De quelques paradoxes…au cinéma
Ce n’est pas le moindre paradoxe
marocain. Le cinéma en effet, n’arrête pas d’en fournir. Allez, prenons un
dernier exemple que nous offre l’actualité toute chaude. Il y a un « festival » à Rabat qui se
tient sous le label de cinéma d’auteur et qui ne présente cette année aucun
film marocain en compétition officielle. Aucun film marocain ne mérite « le
Prix Hassan 2 » ? Cela rappelle le tennis et le sport équestre mais
c’est bien l’intitulé, très marketing
année 70, du festival du cinéma d’auteur de Rabat. Aucun film marocain au
moment même où la cérémonie d’ouverture de cette édition a vécu une première
insolite, la présence du ministre du département de tutelle (Le hasard a voulu
que ce soit un film turc qui était au programme cette soirée là !).
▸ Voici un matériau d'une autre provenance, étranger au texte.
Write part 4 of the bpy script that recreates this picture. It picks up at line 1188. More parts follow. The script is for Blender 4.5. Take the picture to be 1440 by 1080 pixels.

Insolite car c’est un fait rarissime. Non seulement il était présent mais a
cautionné le festival en prenant la parole lors de la cérémonie d’ouverture ;
ce qui n’est pas encore une fois le moindre paradoxe marocain : voilà un
festival qui se dit indépendant et qui est supposé promouvoir un cinéma
d’auteur indépendant qui choisit de
démarrer, fait rarissime dans la pratique cinéma marocaine, sous le signe du
discours officiel. Discours ministériel qui n’a pas manqué de mettre en exergue
la bonne santé actuelle du cinéma marocain…état de chose que ne reconnaît pas
le festival dans sa sélection officielle puisque aucun film marocain n’a été
inscrit. Allez-y comprendre quelque chose ! Pauvre cinéma
d’auteur…instrumentalisé au service de pouvoirs occultes ou du moins
extra-cinématographiques !
Dans la série des paradoxes, prolongeons
les exemples avec les derniers chiffres publiés par le CCM sur le box office
arrêté au trente septembre dernier. Saluons encore une fois cette initiative louable de
mettre à la disposition des observateurs du paysage cinématographique des
données fiables sur l’état des lieux. Aujourd’hui nous avons les chiffres
concernant les neuf premiers mois de l’année en cours. Ils sont porteurs de
sens à plusieurs niveaux. Ils mettent en avant d’une manière flagrante un autre
paradoxe ; cette visibilité
institutionnelle et statistique du cinéma devient une pratique courante au
moment même où le cinéma devient invisible
dans l’espace social. Avant en effet de lire et de décrypter les performances
réalisés au niveau du guichet par tel film ou tel autre, il faut croiser ces
chiffres avec une réalité structurelle ahurissante : le cinéma au sens
social du mot n’existe plus que dans neuf villes !!!!! La trentaine de
salles encore en activités sont cantonnées dans un espace géographique très
réduit. C’est pour dire que les chiffres obtenus par les films marocains
auraient été d’une autre dimension dans un autre environnement.
Que nous disent ces
chiffres ? Ils confirment une tendance installée maintenant depuis une
décennie, celle de voir des films marocains monopoliser les premières places du
box office. C’est le mélodrame de Ahed Bensouda, Derrière les portes fermées
qui a drainé le plus grand nombre d’entrée avec un chiffre frisant les cent
mille (96 399). Il est suivi d’une comédie, déjà en place depuis trois ans
(Route pour Kaboul de Brahim Chkiri). En troisième place nous retrouvons celui
qui aime se présenter comme « le sultan du box office », Saïd Naciri
avec son excellente comédie Sara. Tiens ! Voilà un authentique auteur
complet qui a échappé au sélectionneur de Rabat : Naciri écrit et réalise
lui-même ses films. N’est-ce pas la
définition même d’un auteur ? En plus, il ne triche pas avec le public.